▸ **WRITTEN REQUEST**: Repeat exactly the lines running from the first line of the data to the line containing "obj('strike_plate', b, ['alu', 'gasket'], dr, .0008)", both ends included, and nothing else; drop the pictures.

▸ **DATA EXTRACT**:

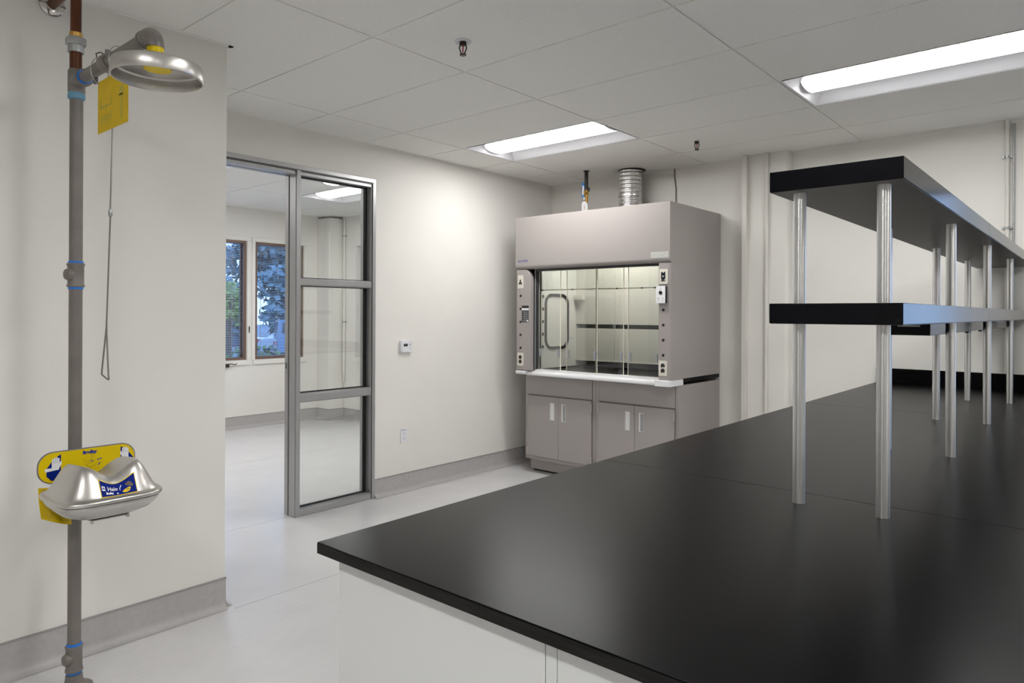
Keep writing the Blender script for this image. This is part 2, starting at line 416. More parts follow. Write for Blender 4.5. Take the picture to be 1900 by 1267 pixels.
for z0, z1 in ((.048, .796), (.855, 1.614), (1.665, 2.384)):
    b = MB()
    for sy in (-.007, .007):     # gasket both sides of the pane
        b.box(GXA, GXB, YG+sy-.003, YG+sy+.003, z0-.004, z0+.008); b.box(GXA, GXB, YG+sy-.003, YG+sy+.003, z1-.006, z1+.004)
        b.box(GXB-.022, GXB, YG+sy-.003, YG+sy+.003, z0, z1); b.box(GXA, GXA+.004, YG+sy-.003, YG+sy+.003, z0, z1)
    gk = obj('glazing_gasket', b, 'gasket', dr)
    b = MB(); b.box(GXA, GXB, YG-.003, YG+.003, z0, z1); obj('glass_pane', b, 'glass', gk, smooth=0)
b = MB(); b.box(2.6615, 2.665, YL+.098, YL+.124, .985, 1.115, 0); b.box(2.660, 2.6625, YL+.106, YL+.116, 1.03, 1.07, 1)
obj('strike_plate', b, ['alu', 'gasket'], dr, .0008)

# ------------------------------------------------------------------ windows with blinds
def window(n, fn, w, flush=True):
    """fn(u, d, z): u along the opening 0..w, d outward depth 0 at the wall face"""
    r = root('window_%d' % n, fn(w/2, .1, WZ0))
    def bx(b, u0, u1, d0, d1, z0, z1, mi=0):
        p, q = fn(u0, d0, z0), fn(u1, d1, z1); b.box(p[0], q[0], p[1], q[1], z0, z1, mi)
    b = MB(); t = .032
    if flush: bx(b, 0, w, .008, .046, WZ0, WZ0+t); bx(b, 0, w, .008, .046, WZ1-t, WZ1); bx(b, 0, t, .008, .046, WZ0+t, WZ1-t); bx(b, w-t, w, .008, .046, WZ0+t, WZ1-t)
    bx(b, 0, w, .09, .13, WZ0, WZ0+t); bx(b, 0, w, .09, .13, WZ1-t, WZ1); bx(b, 0, t, .09, .13, WZ0+t, WZ1-t); bx(b, w-t, w, .09, .13, WZ0+t, WZ1-t)
    obj('window_frame', b, 'win_brown', r, .002)
    b = MB(); bx(b, -.03, w+.03, -.02, -.001, WZ0-.06, WZ0-.004); bx(b, -.05, w+.05, -.012, -.001, WZ1+.004, WZ1+.055)
    bx(b, -.045, -.004, -.012, -.001, WZ0-.004, WZ1+.003); bx(b, w+.004, w+.045, -.012, -.001, WZ0-.004, WZ1+.003)
    obj('window_casing', b, 'wall', r, .002)
    b = MB(); bx(b, t, w-t, .108, .114, WZ0+t, WZ1-t); obj('window_pane', b, 'window_glass', r, smooth=0)
    return r
def blind(fn0, w, label, drop=WZ1-WZ0-.03, tilt=-.1):
    fn = lambda u, d, z: fn0(u, d+.030, z)
    r = thing('venetian_blind', label, 'blind', fn(w/2, .04, WZ1-.03), 'venetian blinds in the window recesses')
    e = .012
    b = MB(); p, q = fn(e, .02, 0), fn(w-e, .06, 0); b.box(p[0], q[0], p[1], q[1], WZ1-.03, WZ1-.004); obj('head_rail', b, 'slat', r, .002)
    b = MB(); n = int(drop/.021); zt = WZ1-.045
    for i in range(n):
        z = zt-i*.021
        for s in (0,):
            d0, d1 = .028, .052
            pts = []
            for u in (e, w-e):
                for d, dz in ((d0, -tilt*.012), (.04, .0018), (d1, tilt*.012)):
                    for th in (0, .0009): pts.append(fn(u, d, z+dz+th))
            # two ends x three points x two faces
            f = [(0,2,8,6),(2,4,10,8),(1,7,9,3),(3,9,11,5),(0,6,7,1),(4,5,11,10),(0,1,3,2),(2,3,5,4),(6,8,9,7),(8,10,11,9)]
            b.add(pts, f)
    obj('slats', b, 'slat', r, smooth=0)
    for k in (.15, .5, .85):
        u = w*k
        b = MB(); p = fn(u-.003, .0265, 0); q = fn(u+.003, .0275, 0); b.box(p[0], q[0], p[1], q[1], zt-n*.021, zt); obj('ladder_cord', b, 'cord', r)
    b = MB(); p, q = fn(e, .03, 0), fn(w-e, .05, 0); b.box(p[0], q[0], p[1], q[1], zt-n*.021-.014, zt-n*.021); obj('bottom_rail', b, 'slat', r, .002)
    return r
f1 = lambda u, d, z: (RW[0][0]+u, YW+d, z); f2 = lambda u, d, z: (RW[1][0]+u, YW+d, z)
f3 = lambda u, d, z: (RX+d, SA+u, z); f4 = lambda u, d, z: (XB+d, WA+u, z)
w1 = window(1, f1, RW[0][1]-RW[0][0]); w2 = window(2, f2, RW[1][1]-RW[1][0]); w3 = window(3, f3, SB-SA, False); w4 = window(4, f4, WB-WA, False)
blind(f1, RW[0][1]-RW[0][0], 'pale blue slatted blind in the bronze window showing the yellow-green tree')
blind(f2, RW[1][1]-RW[1][0], 'pale blue slatted blind in the window nearer the room corner column')
# window latch and crank of the first window
b = MB(); b.box(4.386, 4.398, YW-.018, YW-.001, 1.20, 1.225); b.box(4.383, 4.392, YW-.03, YW-.018, 1.205, 1.25); b.box(4.388, 4.395, YW-.022, YW-.001, 1.17, 1.2); obj('latch', b, 'bronze', w1, .001)
b = MB(); b.box(4.06, 4.13, YW-.03, YW-.0, .755, .80); b.tube([(4.12, YW-.03, .79), (4.14, YW-.05, .80), (4.19, YW-.055, .785), (4.21, YW-.055, .80)], .006, 8); obj('crank', b, 'bronze', w1, .002)

# ------------------------------------------------------------------ ceiling lights
def troffer(x0, y0, label):
    t = thing('ceiling_light', label, 'light', (x0+DX/2, y0+DY/2, HC), 'recessed ceiling lights')
    x1, y1 = x0+DX, y0+DY; z = HC-.001
    b = MB(); zr = HC+.067
    xa, xb = x0+.155, x1-.155; e = .012
    X = [x0+.004, x0+.02, xa, xb, x1-.02, x1-.004]; Z = [z, z+.004, zr, zr, z+.004, z]
    ya, yb = y0+.004, y1-.004; ye = .10
    # long sloped wings
    for (i, j) in ((0, 1), (1, 2), (2, 3), (3, 4), (4, 5)):
        b.add([(X[i], ya, Z[i]), (X[j], ya, Z[j]), (X[j], yb, Z[j]), (X[i], yb, Z[i])], [(0, 1, 2, 3)])
    # sloped end plates
    for y, s in ((ya, 1), (yb, -1)):
        b.add([(X[0], y, z), (X[5], y, z), (X[5]-.0, y+s*.012, z+.002), (X[0], y+s*.012, z+.002)], [(0, 1, 2, 3)])
        b.add([(X[1], y+s*.012, z+.002), (X[4], y+s*.012, z+.002), (X[3], y+s*ye, zr), (X[2], y+s*ye, zr)], [(0, 1, 2, 3)])
    # housing above
    b.box(x0+.01, x1-.01, y0+.01, y1-.01, HC+.08, HC+.12)
    obj('pan', b, 'pan', t, smooth=20)
    # bulging lens
    n = 14; prof = []
    for i in range(n+1):
        g = PI*i/n; prof.append((x0+DX/2-.150*math.cos(g), zr-.001-.052*math.sin(g)))
    b = MB(); b.prism(prof, XZ, ya+.055, yb-.055)
    b.m = [1 if q < 2 else (0 if 4 <= q-2 <= 9 else 1) for q in range(len(b.f))]; obj('lens', b, ['lens', 'lens_flank'], t, smooth=0)
    for y, s in ((ya+.055, -1), (yb-.055, 1)):
        b = MB(); pr = [(x0+DX/2-.153*math.cos(PI*i/n), zr-.001-.054*math.sin(PI*i/n)) for i in range(n+1)]
        b.prism(pr, XZ, y, y+s*.006); obj('lens_end_cap', b, 'led_end', t, smooth=40)
    return t

names = ['bright recessed ceiling light closest to the fume hood', 'bright recessed ceiling light above the black reagent shelf',
         'recessed ceiling light past the shelf near the lab window', 'recessed ceiling light over the end of the white bench cabinets',
         'recessed ceiling light over the open lab floor', 'recessed ceiling light by the rear wall', 'recessed ceiling light in the rear corner of the lab']
for (x, y), nm in zip(LIGHTS, names): troffer(x, y, nm)
for (x, y), nm in zip(LB, ['recessed ceiling light seen through the sidelight glass', 'recessed ceiling light just past the door head in the neighbouring room', 'recessed ceiling light deep in the neighbouring room']): troffer(x, y, nm)

# ------------------------------------------------------------------ sprinklers
def sprinkler(x, y, label, esc=True):
    t = thing('fire_sprinkler', label, 'sprinkler', (x, y, HC), 'ceiling fire sprinklers')
    if esc:
        b = MB(); b.lathe([(.040, 0), (.040, -.004), (.034, -.008), (.024, -.004), (.02, -.003)], (x, y, HC), n=28); obj('escutcheon', b, 'pan', t)
    b = MB(); b.lathe([(.017, -.002), (.017, -.012), (.011, -.014), (.011, -.02)], (x, y, HC), n=16); obj('body', b, 'bronze', t)
    b = MB()
    for s in (-1, 1):
        a = Vector((.65, -.76, 0))*s
        P = Vector((x, y, HC))
        b.tube([P+a*.012+Vector((0,0,-.012)), P+a*.017+Vector((0,0,-.03)), P+a*.010+Vector((0,0,-.052)), P+Vector((0,0,-.060))], .0032, 8)
    obj('yoke', b, 'bronze', t)
    b = MB(); b.cyl((x, y, HC-.018), (x, y, HC-.05), .0035, 10); obj('bulb', b, 'red_led', t)
    b = MB(); b.lathe([(.015, -.060), (.017, -.063), (.015, -.066)], (x, y, HC), n=16); obj('deflector', b, 'bronze', t)
    return t
sprinkler(2.33, 2.315, 'bronze fire sprinkler with a white ring above the bench end')
sprinkler(4.794, 2.316, 'small bronze fire sprinkler on the ceiling beside the fume hood duct', False)
sprinkler(3.02, 6.05, 'bronze fire sprinkler in the neighbouring room by the ceiling light', False)

# ------------------------------------------------------------------ wall plates
def outlet(name, label, fn, w=.07, h=.115, group='duplex wall outlets', m='white_plastic', mh='grey'):
    """fn(u, v, d): u sideways, v up, d out of the wall"""
    t = thing(name, label, 'outlet', fn(0, 0, 0), group)
    b = MB(); b.prism(rrect(-w/2, w/2, -h/2, h/2, .006, 3), lambda u, v, d: fn(u, v, d), 0, .006); obj('cover_plate', b, m, t, .001)
    for s in (-1, 1):
        b = MB(); b.prism(rrect(-.017, .017, s*.02-.014, s*.02+.014, .008, 4), lambda u, v, d: fn(u, v, d), .005, .008); k = obj('receptacle', b, m, t)
        b = MB()
        for u in (-.007, .006): b.prism([(u, s*.02-.004), (u+.003, s*.02-.004), (u+.003, s*.02+.006), (u, s*.02+.006)], lambda u, v, d: fn(u, v, d), .0075, .0086)
        b.prism(rrect(-.003, .003, s*.02-.012, s*.02-.007, .0025, 3), lambda u, v, d: fn(u, v, d), .0075, .0086)
        obj('slot', b, mh, k)
    return t
o1 = outlet('wall_outlet', 'white duplex outlet low on the wall below the thermostat', lambda u, v, d: (3.643+u, YL-d, .444+v))
b = MB(); b.box(3.617, 3.660, YL-.0072, YL-.0055, .486, .492); obj('printed_strip', b, 'cert_ink', o1)
outlet('wall_outlet', 'white duplex outlet at the foot of the conduit in the neighbouring room', lambda u, v, d: (RX-d, 7.62+u, .42+v))
t = thing('thermostat', 'white wall thermostat with a small dark display', 'thermostat', (3.653, YL, 1.156))
b = MB(); b.prism(rrect(3.592, 3.712, 1.108, 1.204, .008, 4), XZ, YL, YL-.024); obj('housing', b, 'white_plastic', t, .002)
b = MB(); b.prism(rrect(3.60, 3.672, 1.115, 1.197, .006, 3), XZ, YL-.023, YL-.028); obj('front_cover', b, 'white_plastic', t, .001)
b = MB(); b.box(3.615, 3.657, YL-.0285, YL-.027, 1.158, 1.179); obj('display', b, 'dark', t)
for z in (1.165, 1.138):
    b = MB(); b.box(3.682, 3.690, YL-.026, YL-.0235, z, z+(.012 if z > 1.15 else .005)); obj('button', b, 'grey', t)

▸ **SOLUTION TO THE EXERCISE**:
Keep writing the Blender script for this image. This is part 2, starting at line 416. More parts follow. Write for Blender 4.5. Take the picture to be 1900 by 1267 pixels.
for z0, z1 in ((.048, .796), (.855, 1.614), (1.665, 2.384)):
    b = MB()
    for sy in (-.007, .007):     # gasket both sides of the pane
        b.box(GXA, GXB, YG+sy-.003, YG+sy+.003, z0-.004, z0+.008); b.box(GXA, GXB, YG+sy-.003, YG+sy+.003, z1-.006, z1+.004)
        b.box(GXB-.022, GXB, YG+sy-.003, YG+sy+.003, z0, z1); b.box(GXA, GXA+.004, YG+sy-.003, YG+sy+.003, z0, z1)
    gk = obj('glazing_gasket', b, 'gasket', dr)
    b = MB(); b.box(GXA, GXB, YG-.003, YG+.003, z0, z1); obj('glass_pane', b, 'glass', gk, smooth=0)
b = MB(); b.box(2.6615, 2.665, YL+.098, YL+.124, .985, 1.115, 0); b.box(2.660, 2.6625, YL+.106, YL+.116, 1.03, 1.07, 1)
obj('strike_plate', b, ['alu', 'gasket'], dr, .0008)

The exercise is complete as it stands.